Police asking for public’s help in identifying suspected robber

Hamilton police are seeking the public’s assistance in locating a man after a large amount of cash was stolen from a local arena.

Officials say a man entered the establishment, broke into a change room, and stole American money from a wallet.

The suspect then fled the scene minutes later in a red Ford Escape.

Police would like to remind people to lock up any valuables when using public facilities.

Anyone that could help identify the suspect is asked to contact police.


  1. This is not a Robber because it is not a ‘Robbery”.This is a thief.

    Perhaps since he gained entrance to effect the theft, it could stretch to the definition of Break and Enter, ie “Burglary”, but unlikely that charge would prevail at trial. It is a theft.

    Robbery by definition, is theft accompanied by violence or threat of violence, before during or after. Think gas bars and banks … those are ‘robberies’.

    Break Ins are not robberies either. They are ‘entries’ or ‘burglaries’ …

    May seem a small point, but as a former 911 Supervisor, I can tell you when the public calls in and reports a ‘robbery’ …

    Operators and Dispatchers spend unnecessary time sorting out what they mean by that, delaying response in creating the call for service if it is an actual ‘robbery’ versus coming home and finding their home has been burgled, which while serious, does not usually require an emergency lights/siren response.

    Mass media, inculcate these misuses of words, in my opinion. The public sees, hears it or reads it, thinks you know, and so adopts your wording.

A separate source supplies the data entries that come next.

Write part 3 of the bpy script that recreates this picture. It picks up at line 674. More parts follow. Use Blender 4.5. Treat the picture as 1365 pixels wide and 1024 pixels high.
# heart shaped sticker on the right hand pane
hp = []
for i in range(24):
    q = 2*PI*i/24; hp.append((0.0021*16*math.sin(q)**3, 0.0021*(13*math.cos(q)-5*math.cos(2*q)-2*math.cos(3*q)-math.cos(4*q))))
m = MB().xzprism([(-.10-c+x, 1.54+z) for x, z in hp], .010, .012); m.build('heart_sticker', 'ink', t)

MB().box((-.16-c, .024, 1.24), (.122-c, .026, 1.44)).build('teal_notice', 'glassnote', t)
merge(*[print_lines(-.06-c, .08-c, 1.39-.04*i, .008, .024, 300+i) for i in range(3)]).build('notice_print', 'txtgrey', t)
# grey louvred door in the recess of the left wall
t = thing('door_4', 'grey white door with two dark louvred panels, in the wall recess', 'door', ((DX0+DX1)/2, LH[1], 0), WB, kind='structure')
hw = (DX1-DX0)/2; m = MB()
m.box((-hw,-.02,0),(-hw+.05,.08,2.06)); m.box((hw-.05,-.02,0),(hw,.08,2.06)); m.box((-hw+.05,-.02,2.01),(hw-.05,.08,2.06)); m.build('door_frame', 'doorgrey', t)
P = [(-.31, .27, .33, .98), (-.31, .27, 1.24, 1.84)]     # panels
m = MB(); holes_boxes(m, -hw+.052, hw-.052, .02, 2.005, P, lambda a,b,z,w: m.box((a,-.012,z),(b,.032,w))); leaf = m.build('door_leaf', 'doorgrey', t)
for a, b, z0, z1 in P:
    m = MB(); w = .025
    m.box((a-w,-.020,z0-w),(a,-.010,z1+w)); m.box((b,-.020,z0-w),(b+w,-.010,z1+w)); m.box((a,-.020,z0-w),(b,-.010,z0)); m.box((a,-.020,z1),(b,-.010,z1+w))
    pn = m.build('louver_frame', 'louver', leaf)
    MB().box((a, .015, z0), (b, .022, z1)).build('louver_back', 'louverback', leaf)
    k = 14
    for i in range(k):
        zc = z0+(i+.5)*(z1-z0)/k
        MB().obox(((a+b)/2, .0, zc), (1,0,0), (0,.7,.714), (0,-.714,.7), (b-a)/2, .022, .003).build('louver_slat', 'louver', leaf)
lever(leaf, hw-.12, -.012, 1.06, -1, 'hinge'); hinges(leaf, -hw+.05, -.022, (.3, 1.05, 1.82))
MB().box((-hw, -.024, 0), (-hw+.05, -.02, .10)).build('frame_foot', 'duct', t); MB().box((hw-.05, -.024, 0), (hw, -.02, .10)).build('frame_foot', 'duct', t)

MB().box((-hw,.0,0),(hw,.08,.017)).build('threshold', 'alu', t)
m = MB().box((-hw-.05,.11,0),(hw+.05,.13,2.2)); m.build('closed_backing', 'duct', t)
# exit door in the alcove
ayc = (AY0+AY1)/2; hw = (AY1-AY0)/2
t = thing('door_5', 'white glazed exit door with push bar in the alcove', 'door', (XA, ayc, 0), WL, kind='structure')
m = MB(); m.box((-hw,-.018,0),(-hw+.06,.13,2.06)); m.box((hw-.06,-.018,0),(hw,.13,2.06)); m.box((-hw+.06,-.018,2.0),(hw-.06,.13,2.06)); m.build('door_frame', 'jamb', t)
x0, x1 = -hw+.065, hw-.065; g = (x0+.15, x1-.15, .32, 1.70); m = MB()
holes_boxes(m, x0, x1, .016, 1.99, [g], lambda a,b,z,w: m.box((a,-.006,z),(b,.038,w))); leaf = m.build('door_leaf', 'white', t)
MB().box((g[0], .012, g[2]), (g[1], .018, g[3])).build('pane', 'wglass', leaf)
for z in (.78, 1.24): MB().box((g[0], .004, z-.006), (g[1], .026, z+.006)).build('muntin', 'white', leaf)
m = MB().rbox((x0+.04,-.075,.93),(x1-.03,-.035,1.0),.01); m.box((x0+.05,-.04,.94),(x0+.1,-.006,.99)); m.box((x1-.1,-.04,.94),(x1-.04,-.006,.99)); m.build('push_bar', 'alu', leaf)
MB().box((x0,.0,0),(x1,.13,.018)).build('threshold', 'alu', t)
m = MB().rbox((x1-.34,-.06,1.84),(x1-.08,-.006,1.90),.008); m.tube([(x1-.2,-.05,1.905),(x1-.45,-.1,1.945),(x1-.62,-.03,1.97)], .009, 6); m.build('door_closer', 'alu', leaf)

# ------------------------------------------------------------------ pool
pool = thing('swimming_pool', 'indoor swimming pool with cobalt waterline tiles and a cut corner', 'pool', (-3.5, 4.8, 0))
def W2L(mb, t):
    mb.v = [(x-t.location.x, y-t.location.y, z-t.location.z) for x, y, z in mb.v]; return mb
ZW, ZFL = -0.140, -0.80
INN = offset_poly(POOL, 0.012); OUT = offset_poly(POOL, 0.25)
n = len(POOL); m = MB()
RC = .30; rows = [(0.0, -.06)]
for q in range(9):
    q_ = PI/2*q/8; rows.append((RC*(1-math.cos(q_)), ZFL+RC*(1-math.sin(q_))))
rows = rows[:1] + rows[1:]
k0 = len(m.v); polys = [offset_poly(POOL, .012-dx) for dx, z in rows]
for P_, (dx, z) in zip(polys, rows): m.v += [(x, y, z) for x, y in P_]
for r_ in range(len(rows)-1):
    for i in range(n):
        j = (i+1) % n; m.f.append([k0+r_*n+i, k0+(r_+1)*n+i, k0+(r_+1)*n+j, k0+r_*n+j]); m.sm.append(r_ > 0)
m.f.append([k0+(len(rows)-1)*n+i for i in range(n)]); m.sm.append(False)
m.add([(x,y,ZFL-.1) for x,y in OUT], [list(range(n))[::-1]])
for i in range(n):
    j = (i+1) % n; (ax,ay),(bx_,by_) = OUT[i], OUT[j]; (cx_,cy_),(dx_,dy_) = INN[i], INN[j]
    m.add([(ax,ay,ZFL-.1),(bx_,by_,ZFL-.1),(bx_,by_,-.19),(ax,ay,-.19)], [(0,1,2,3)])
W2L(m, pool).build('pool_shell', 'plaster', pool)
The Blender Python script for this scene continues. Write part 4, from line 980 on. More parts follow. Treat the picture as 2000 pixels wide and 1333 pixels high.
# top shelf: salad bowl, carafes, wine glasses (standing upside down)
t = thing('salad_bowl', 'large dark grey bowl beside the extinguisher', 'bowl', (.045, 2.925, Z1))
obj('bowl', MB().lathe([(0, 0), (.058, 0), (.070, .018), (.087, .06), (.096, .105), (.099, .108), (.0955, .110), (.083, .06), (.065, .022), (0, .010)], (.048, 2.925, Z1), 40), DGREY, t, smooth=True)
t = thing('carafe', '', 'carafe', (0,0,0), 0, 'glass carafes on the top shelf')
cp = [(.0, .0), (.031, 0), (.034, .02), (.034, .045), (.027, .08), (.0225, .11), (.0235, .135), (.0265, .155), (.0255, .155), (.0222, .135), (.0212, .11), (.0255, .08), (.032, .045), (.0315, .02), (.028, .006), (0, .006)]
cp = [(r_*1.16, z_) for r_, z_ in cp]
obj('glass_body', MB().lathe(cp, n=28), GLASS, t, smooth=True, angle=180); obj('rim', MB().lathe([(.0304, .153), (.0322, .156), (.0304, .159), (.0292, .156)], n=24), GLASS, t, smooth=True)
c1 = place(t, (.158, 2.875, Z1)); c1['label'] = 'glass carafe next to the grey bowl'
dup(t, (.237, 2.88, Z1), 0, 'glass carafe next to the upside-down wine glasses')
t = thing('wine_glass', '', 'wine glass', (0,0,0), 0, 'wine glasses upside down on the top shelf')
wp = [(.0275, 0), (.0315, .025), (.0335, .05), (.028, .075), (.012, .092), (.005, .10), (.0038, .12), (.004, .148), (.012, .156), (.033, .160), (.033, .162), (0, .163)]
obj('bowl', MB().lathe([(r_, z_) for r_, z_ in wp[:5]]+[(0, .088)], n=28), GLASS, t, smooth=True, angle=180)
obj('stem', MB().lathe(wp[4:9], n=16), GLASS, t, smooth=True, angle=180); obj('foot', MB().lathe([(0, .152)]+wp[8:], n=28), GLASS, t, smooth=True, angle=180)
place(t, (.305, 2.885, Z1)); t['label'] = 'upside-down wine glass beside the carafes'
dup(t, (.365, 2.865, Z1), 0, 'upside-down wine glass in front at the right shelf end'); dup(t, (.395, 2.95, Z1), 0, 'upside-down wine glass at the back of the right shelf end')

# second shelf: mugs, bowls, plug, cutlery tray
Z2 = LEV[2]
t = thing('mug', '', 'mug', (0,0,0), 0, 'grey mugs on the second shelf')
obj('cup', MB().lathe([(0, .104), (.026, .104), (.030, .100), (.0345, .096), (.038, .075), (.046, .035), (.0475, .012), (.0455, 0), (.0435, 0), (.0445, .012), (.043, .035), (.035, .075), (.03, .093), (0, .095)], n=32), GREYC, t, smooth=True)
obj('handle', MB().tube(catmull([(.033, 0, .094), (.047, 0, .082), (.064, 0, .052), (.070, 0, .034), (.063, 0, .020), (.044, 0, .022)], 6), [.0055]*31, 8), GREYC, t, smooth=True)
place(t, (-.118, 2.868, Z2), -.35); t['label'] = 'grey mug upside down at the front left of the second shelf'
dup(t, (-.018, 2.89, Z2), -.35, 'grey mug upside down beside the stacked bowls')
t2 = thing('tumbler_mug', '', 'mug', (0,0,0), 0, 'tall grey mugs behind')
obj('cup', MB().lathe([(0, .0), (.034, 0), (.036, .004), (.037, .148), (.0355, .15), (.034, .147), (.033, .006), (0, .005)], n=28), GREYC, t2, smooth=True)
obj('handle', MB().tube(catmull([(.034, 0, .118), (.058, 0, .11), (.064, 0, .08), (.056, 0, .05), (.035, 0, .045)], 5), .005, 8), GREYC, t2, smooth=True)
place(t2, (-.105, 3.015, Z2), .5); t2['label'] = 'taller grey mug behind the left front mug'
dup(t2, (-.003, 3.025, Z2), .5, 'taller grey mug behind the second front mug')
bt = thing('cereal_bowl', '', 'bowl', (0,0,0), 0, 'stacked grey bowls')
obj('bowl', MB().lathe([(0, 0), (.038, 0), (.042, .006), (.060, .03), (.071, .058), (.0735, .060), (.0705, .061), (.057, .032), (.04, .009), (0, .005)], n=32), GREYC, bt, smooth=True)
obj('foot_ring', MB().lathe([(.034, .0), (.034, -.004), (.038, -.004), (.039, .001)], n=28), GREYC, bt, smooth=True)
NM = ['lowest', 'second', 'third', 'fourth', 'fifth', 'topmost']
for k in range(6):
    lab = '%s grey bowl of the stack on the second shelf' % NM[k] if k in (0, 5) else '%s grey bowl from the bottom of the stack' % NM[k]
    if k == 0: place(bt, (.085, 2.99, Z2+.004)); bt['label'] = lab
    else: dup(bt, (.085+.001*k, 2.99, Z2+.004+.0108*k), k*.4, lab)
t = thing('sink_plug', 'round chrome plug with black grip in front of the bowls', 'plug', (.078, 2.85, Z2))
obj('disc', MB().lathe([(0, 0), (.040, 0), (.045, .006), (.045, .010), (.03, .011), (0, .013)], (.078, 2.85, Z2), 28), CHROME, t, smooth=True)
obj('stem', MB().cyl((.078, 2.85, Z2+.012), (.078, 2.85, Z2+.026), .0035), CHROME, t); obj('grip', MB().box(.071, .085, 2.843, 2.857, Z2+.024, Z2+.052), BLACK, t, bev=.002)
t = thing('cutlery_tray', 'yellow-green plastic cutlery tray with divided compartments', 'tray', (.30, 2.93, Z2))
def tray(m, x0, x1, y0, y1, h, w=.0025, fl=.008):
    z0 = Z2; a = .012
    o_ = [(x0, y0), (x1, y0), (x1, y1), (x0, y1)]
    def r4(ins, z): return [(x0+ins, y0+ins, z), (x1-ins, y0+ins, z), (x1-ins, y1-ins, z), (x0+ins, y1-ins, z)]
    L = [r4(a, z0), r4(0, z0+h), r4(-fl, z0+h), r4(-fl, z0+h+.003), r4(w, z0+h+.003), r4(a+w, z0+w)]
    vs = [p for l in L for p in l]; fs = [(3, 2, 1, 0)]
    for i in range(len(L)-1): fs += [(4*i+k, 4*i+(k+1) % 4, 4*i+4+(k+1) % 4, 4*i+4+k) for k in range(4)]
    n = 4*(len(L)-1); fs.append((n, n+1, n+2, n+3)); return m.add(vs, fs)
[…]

    Think how often you hear ‘scary’ right after a reporter thrusts a mic into a person’s face, asks the question and the response is rarely descriptive English; folks fall back on what they think is the right word in those circumstances. You taught them.

    Watch the same questions asked in Britain of members of the public and the responses are far more articulate, using words like, “chilling”, ”disturbing” and ”frightening”… rarely do they parrot back the word “Scary”.